The Power and Goodness of God Redefined through Lens of God being Agape, The Fall into Self-Love of those Creatures created in the image of the Self-Emptying One, and The 'Tragic' Self-Chosen Suffering of the Self-Emptying One who Knew no Suffering to Potentially Eternally Deliver those who Suffer in this Fallen World
Introduction: The Problem of Evil and Approach to be Taken to Resolving It
In this blog series I will seek to start with Kierkegaard’s portrait of what it means for human beings to be loving ones engaged in works of agape-love to ultimately address the problem of evil (suffering)[i]. The working presupposition for this is the following: God created human persons to be loving ones, because He who is agape-love created us in His very own image (Gen. 1:26; 1 John 4:16).  Given that genuine works of truly loving human persons by necessity bear witness to the very nature of God, a study of genuine works of agape-love within the human sphere will shed light upon what it means for God to be agape-love, once the universal characteristics of agape-love have been determined. From this point of departure of the necessary implications of God being love, the concept of God’s omnipotence and His goodness will be defined in harmony with His nature as an Infinite Being who is agape-love. These concepts will then be applied to the creation, fall, redemption, and final judgment of human persons, in order to address the problem of evil (suffering) from a Kierkegaardian perspective, which he believed could “resolve [this problem] quite simply” (Works of Love, 405).

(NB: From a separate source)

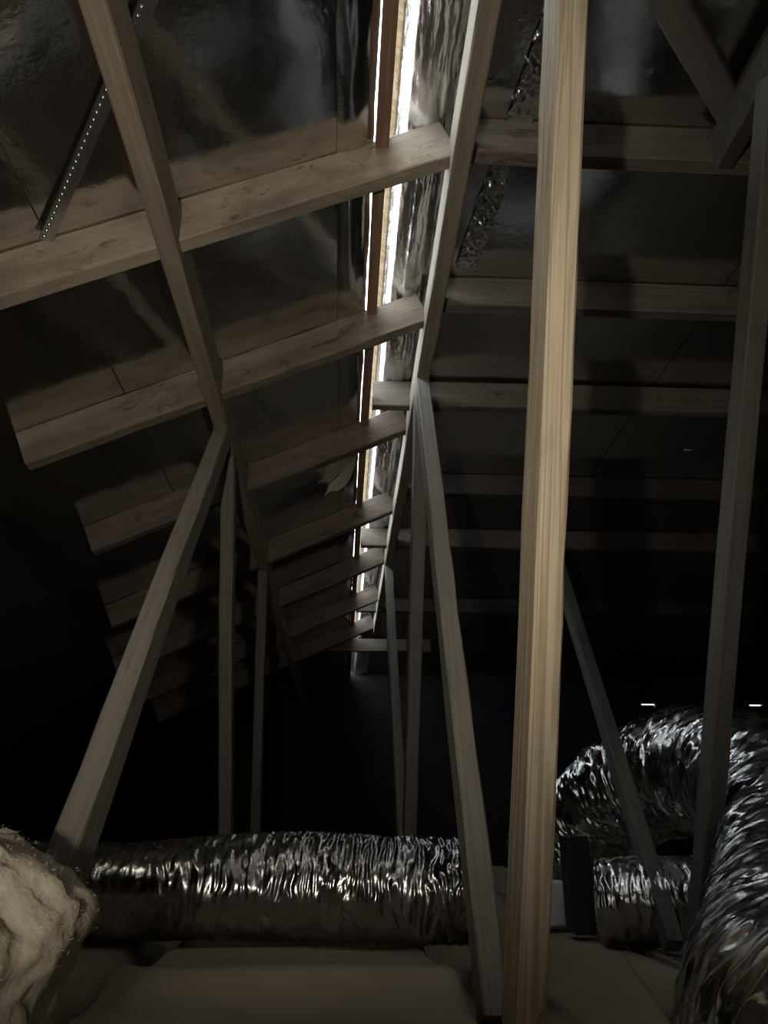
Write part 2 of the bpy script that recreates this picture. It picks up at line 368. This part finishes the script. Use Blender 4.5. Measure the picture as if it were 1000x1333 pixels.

Ultimately I aim to elucidate this solution to the problem of suffering by turning its focus from the scene of creation and onto the Creator, Himself, as the Self-Emptying One. I aim to elucidate how He freely choose to create a world inhabited by finite loving individuals created in His own image required that the actuality of the potential for departure from His vision of no suffering for finitude, an absolute potentiality ingrained in His very nature, was necessary by virtue of His nature. God knew that if our first parents failed this preliminary examination, they would encounter existential cross-roads accompanied with the potentiality according to His desire for us to be co-workers in agape-love. The possibility of this cross-roads required them to possesses the freedom to choose in self-denial to be this agape shaped self, or to not to be this agape shaped self (by willing to be a self-loving self). Even though God’s desire is that they ultimately will to be an agape shaped self reflecting the glory of His personhood as One who is agape, since He gives them the necessary freedom required to achieve this destiny, this came with the potentiality that this desire of His heart would bring temporal suffering on all His most beloved creation. However, such suffering is against His best intentions for them. Nonetheless, this best of intentions was conjoined with the highest gift He gave them which was the freedom that allowed for this existential crossroads to exist in the first place, to choose agape-love or self-love, which leads to all-consuming hate (anti-agape). As the story goes, by the free decision of His most beloved creation experienced the unknown consequences of following the deceptions that holding on to self-love is in their best interest (Temptation of Adam and Eve that led to a world of suffering). Nonetheless in His loving effort to redeem His creation (to permanently put a stop to anti-agape and the suffering it inflicts), He knew that even when He made a way for reconciliation back to this originally intended purpose by those who via grace freely choose self-denial, the potential remained for this suffering to remain indefinitely for those, who against the desires of His heart of agape, do not repent of self-love.